Na série Outlander, Jamie foi estuprado pelo capitação Black Jack Randall e ele quase, literalmente, morreu por conta dessa humilhação. Jamie, um homem másculo, guerreiro, viril, foi tomado como prisioneiro sexual de outro homem. Esse outro homem, o Randall, não é homossexual. Porém, ele era doente pelo poder, pela posse que ele achava que tinha sobre as outras pessoas, e para ele, não havia melhor jeito de demonstrar essa posse que não fosse utilizar o seu falo. Ele fazia isso com mulheres, mas fez com Jamie também. Ele sabia que isso iria destruir Jamie, e era o que Randall mais queria.
Jamie já não se reconhecia mais como homem. Ela estava com vergonha, não conseguia nem mesmo olhar para sua esposa Claire. A vida tinha acabado para ele.
Disso, as mulheres entendem bem! Claire também fora estuprada por um soldado inglês, quase fora estuprada duas vezes pelo próprio Randall, e toda ameaça que ela sofria por homens hostis à sua presença era de cunho sexual. Essa é a maior arma que os homens, sob a dominação masculina, creem possuir sobre uma mulher!
Mas não sobre eles mesmos. Essa arma não pode ser utilizada contra eles, isso é uma “inversão de papéis” inadmissível.
Randall acabou com a honra de Jamie, e Jamie crê que a única forma de superar o que Randall fez com ele é matá-lo.
Infelizmente, para muitas mulheres que foram estupradas, a única forma é fazer algum tipo de tratamento psicológico, já que muitas vezes, não se credita sua palavra: como vítimas, responsabilizam-na pelo crime que sofreu. Temos que seguir em frente, pois a maioria de nossos estupradores sai impune do crime.

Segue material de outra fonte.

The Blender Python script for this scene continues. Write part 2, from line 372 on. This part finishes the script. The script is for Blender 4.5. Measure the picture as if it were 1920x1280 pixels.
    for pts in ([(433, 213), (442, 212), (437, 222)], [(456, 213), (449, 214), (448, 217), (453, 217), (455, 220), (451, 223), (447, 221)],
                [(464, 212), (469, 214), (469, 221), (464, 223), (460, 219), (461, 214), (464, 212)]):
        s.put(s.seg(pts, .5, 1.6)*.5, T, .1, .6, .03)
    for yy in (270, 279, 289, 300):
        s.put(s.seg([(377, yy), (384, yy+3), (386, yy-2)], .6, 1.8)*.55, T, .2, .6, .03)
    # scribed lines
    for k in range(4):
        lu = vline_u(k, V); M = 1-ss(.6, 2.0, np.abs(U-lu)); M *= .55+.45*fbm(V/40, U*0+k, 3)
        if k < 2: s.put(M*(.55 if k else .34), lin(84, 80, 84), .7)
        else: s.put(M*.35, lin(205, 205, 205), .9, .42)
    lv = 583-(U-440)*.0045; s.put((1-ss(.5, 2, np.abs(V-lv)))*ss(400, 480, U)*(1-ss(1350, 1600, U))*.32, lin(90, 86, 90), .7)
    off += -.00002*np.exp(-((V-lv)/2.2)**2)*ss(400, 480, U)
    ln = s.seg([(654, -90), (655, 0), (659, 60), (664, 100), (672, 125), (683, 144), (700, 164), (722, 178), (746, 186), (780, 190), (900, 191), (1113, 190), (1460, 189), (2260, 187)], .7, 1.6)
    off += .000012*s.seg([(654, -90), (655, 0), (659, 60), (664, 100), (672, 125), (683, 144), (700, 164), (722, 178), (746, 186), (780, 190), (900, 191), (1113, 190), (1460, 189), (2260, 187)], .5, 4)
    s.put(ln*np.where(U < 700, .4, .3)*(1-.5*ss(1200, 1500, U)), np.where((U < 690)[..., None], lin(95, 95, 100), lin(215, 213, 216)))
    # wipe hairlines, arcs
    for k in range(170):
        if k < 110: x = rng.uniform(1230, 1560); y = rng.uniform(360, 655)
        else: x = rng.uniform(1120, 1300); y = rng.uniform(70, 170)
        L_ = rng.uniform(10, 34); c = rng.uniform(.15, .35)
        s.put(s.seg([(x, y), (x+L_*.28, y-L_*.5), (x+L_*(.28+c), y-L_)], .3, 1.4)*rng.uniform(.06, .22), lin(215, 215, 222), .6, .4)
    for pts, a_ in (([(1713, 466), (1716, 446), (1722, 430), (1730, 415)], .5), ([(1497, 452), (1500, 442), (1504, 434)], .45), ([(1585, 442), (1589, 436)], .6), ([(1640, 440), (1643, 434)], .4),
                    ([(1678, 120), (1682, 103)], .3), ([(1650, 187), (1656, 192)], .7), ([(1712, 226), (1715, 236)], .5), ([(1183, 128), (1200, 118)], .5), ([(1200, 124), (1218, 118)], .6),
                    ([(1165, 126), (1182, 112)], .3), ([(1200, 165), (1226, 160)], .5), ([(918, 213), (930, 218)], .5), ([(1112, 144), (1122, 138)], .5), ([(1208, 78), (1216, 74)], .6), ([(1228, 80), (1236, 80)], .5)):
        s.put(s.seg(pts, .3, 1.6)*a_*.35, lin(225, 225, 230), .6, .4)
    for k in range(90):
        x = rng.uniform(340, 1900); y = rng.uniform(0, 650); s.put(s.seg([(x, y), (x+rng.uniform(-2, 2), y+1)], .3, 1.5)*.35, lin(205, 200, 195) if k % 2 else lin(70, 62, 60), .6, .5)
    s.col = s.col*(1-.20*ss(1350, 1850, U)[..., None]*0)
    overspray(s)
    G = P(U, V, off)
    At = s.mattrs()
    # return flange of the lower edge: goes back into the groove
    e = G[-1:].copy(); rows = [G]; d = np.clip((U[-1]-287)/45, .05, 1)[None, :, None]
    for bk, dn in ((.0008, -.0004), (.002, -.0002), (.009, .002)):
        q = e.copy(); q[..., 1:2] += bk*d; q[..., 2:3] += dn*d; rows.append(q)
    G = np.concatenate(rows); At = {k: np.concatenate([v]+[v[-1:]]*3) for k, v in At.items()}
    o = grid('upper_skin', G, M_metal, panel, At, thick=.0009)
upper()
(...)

Nunca seria minha intenção menosprezar as consequências de um estupro sofrido por um homem. A reflexão foi apenas que, o que leva à humilhação, muitas vezes, não é ato do estupro em si, mas a problemática em torno da sexualidade do homem, da sua masculinidade, da sua virilidade: a sua associação ao gênero feminino e toda a sua inferioridade.